I agree that the provision in paragraph 3 stating that the proposal will “resolve all claims” is broader than the one in paragraph 5 which says that it is in “full settlement of the claims raised in the suit.” The difference, however, is irrelevant, because it could not possibly leave State Farm in doubt. Resolving “all claims” would obviously include the possible claim contemplated by the civil remedies notice which plaintiff had served on State Farm.
The question, which neither State Farm nor the majority has answered to my satisfaction is, if State Farm had accepted the offer, how could State Farm have been in doubt as to whether there was a further claim. The only answer I can find in State Farm’s brief is on page 13:
It was not clear whether the offer was meant to settle just the “claims raised in the suit” as noted in paragraph 5 or “all claims” (including the bad faith claim) as noted in paragraph 3.
State Farm erroneously assumes there is an “or” when, as I indicated above, there was not. The proposal is to “resolve all claims” and “the claims raised in the suit.”

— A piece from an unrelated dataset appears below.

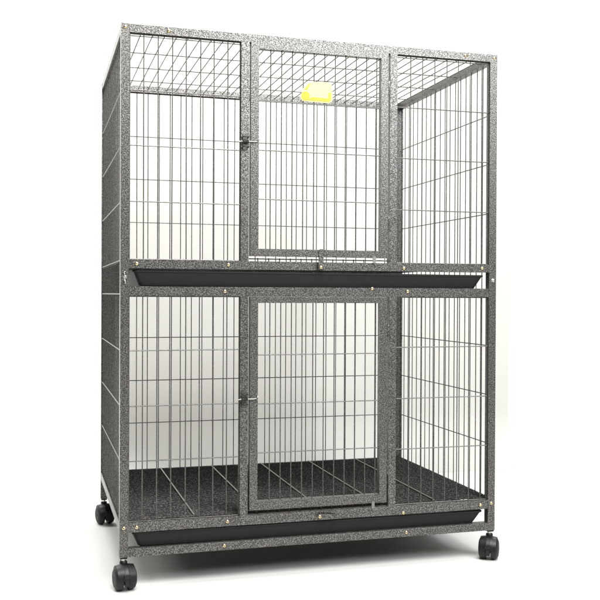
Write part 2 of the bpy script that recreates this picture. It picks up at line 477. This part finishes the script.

The majority does not answer my question either. The majority says that “plaintiff continuously maintained that it intended to pursue the bad faith claim if the proposal was rejected, and was unwilling to agree that the claim was included in the proposal.” I find no support in the record for the second portion of this statement, and I don’t see any relevance to the fact that the plaintiff was going to pursue the bad faith claim if the proposal was rejected. The only issue here is whether, if State Farm accepted the proposal, there would be any uncertainty as to whether plaintiff could pursue any other claims, and I fail to understand how the “resolve all claims” language leaves any uncertainty.